---------- Exercise data
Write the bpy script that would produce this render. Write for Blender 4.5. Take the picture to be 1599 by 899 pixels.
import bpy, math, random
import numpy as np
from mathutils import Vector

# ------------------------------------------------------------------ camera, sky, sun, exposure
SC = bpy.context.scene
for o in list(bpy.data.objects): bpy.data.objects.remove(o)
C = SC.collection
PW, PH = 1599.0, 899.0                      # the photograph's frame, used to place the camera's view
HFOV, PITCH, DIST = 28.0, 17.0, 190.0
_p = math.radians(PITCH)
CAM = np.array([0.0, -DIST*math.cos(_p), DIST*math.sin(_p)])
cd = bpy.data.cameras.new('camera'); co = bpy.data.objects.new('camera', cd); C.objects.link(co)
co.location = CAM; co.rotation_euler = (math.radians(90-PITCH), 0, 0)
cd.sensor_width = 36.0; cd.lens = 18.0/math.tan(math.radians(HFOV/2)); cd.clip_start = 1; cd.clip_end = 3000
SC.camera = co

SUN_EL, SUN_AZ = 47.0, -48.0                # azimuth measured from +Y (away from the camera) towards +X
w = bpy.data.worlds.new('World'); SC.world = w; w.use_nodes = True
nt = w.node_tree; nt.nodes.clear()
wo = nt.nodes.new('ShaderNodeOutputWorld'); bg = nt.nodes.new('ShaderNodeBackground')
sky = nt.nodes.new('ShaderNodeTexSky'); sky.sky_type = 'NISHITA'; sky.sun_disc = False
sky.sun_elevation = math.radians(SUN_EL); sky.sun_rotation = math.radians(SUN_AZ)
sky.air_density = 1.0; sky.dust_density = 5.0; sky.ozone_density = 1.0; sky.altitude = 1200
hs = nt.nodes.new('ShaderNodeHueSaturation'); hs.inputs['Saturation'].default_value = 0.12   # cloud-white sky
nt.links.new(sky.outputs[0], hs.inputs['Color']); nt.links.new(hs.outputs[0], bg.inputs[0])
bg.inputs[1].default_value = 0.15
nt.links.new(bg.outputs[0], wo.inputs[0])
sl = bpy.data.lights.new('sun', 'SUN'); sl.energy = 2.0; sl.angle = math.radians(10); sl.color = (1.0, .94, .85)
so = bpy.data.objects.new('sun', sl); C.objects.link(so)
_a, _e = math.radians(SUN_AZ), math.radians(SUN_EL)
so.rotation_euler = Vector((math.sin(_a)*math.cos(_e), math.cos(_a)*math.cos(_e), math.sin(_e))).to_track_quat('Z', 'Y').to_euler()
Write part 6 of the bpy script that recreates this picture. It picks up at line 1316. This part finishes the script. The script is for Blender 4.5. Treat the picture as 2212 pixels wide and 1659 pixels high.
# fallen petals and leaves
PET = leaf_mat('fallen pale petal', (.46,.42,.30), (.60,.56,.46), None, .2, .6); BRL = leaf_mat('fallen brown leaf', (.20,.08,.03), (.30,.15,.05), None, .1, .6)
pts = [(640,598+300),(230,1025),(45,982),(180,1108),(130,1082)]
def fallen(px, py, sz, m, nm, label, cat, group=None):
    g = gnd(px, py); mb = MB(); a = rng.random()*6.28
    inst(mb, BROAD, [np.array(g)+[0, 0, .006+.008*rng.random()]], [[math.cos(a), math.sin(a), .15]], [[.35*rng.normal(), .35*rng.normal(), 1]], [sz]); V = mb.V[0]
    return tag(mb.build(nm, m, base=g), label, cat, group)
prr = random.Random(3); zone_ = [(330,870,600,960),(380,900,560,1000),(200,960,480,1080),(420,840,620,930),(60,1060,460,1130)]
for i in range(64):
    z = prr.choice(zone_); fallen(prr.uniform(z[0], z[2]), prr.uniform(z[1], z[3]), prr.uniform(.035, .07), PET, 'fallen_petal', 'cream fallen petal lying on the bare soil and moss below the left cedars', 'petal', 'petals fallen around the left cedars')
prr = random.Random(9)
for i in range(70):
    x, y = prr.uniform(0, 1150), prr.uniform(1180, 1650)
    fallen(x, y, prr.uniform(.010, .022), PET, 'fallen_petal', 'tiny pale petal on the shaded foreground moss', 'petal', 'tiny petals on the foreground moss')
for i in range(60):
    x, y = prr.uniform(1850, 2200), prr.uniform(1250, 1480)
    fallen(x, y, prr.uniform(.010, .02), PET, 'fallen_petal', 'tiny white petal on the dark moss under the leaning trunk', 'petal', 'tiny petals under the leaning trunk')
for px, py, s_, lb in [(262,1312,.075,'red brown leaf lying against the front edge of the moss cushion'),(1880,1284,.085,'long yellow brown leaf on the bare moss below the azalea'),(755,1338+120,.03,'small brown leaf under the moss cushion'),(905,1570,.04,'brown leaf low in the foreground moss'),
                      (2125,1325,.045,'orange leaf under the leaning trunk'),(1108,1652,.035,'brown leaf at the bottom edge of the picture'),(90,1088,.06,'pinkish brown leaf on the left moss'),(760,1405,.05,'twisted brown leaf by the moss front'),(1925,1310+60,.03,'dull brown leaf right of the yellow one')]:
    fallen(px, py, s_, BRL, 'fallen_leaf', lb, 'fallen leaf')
--------------------
= Task to carry out =
Without changing anything, quote the lines from the top of the data to the line that contains "SC.camera = co", including that line.

= Task answer =
Write the bpy script that would produce this render. Write for Blender 4.5. Take the picture to be 1599 by 899 pixels.
import bpy, math, random
import numpy as np
from mathutils import Vector

# ------------------------------------------------------------------ camera, sky, sun, exposure
SC = bpy.context.scene
for o in list(bpy.data.objects): bpy.data.objects.remove(o)
C = SC.collection
PW, PH = 1599.0, 899.0                      # the photograph's frame, used to place the camera's view
HFOV, PITCH, DIST = 28.0, 17.0, 190.0
_p = math.radians(PITCH)
CAM = np.array([0.0, -DIST*math.cos(_p), DIST*math.sin(_p)])
cd = bpy.data.cameras.new('camera'); co = bpy.data.objects.new('camera', cd); C.objects.link(co)
co.location = CAM; co.rotation_euler = (math.radians(90-PITCH), 0, 0)
cd.sensor_width = 36.0; cd.lens = 18.0/math.tan(math.radians(HFOV/2)); cd.clip_start = 1; cd.clip_end = 3000
SC.camera = co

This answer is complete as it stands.